Friday 29 January 2016

Sick Health - Fat White Family Review

Fat White Family
Songs for Our Mothers

If there's one thing wrong with pop music today (and there is) it's that it suffers from a suffocating feeling of good health. Even in ostensibly rough and unwashed genres like metal and hip-hop, everything seems far too clean. It's like record companies, radio stations and musicians themselves are afraid of letting their music show any sign that the world is anything other than a non-stop party, that there are any problems that can't be solved by the time the chorus finishes. Caring is out of fashion; polish is king.

Fat White Family care. Fat White Family are not polished. Fat White Family are the perfect antidote to the enforced civility of modern pop (aren't we all a bit tired of being civil?). For one thing, they're not afraid of sounding fucked up - from the simmering menace of "Whitest Boy on the Beach" to the unsettlingly direct confrontation with fascism of "Duce" and "Goodbye Goebbels," to the general queasy sound of the album as a whole, this is a band that seem to take pleasure in making you feel like you've just found a cockroach in your curry. And songs like Tinfoil Deathstar, which deals with both heroin addiction and the death of austerity victim David Clapson, show that Fat White Family are willing to be seen to give a shit. What's more, they actually appear to have some kind of political viewpoint. In a world where the closest thing to political commitment displayed by most musicians is a quick set at a benefit gig for whatever cause is in the news, Fat White Family actually seem to do shit. Their first major bit of press came when they organised a street party to celebrate the death of Margaret Thatcher; they've participated in anti-gentrification actions, and raised thousands of pounds for the Palestine Solidarity Campaign; they've used the word "socialism" and, what's more, they actually seem to know what it means.

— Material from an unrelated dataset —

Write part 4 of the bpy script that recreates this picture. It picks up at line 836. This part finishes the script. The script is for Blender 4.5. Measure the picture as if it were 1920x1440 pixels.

But more important than any of that is the music itself. All the intelligence and worthy actions in the world mean nothing if you can't play. Fortunately, they can. Songs for Our Mothers is a solid album; chaotic, multifaceted and creepy as fuck. The whole thing has a kind of off-kilter vibe to it, like that moment when you first realise you've drunk too much, and you're about to be sick. It's jarring - in contrast to the barely-controlled mayhem of their live shows, the album foregoes aggression and focuses on atmosphere. The rhythms stagger and lurch, the vocals are just a little too quiet to hear properly, but loud enough for you to catch a few key phrases. The music itself varies from Autobahn-era Kraftwerk on "Whitest Boy on the Beach" to country on album closer "Goodbye Goebbels," a love song from Hitler to his right-hand man that actually manages to be quite touching. It's almost as if the band set out to write as many different kinds of songs as possible, only without the self-indulgence that that implies - these songs have clearly been slaved over. I really do wish, though, that the vocals were mixed a bit higher - what few lyrics I can make out are great, and I really wish I could hear the rest of them.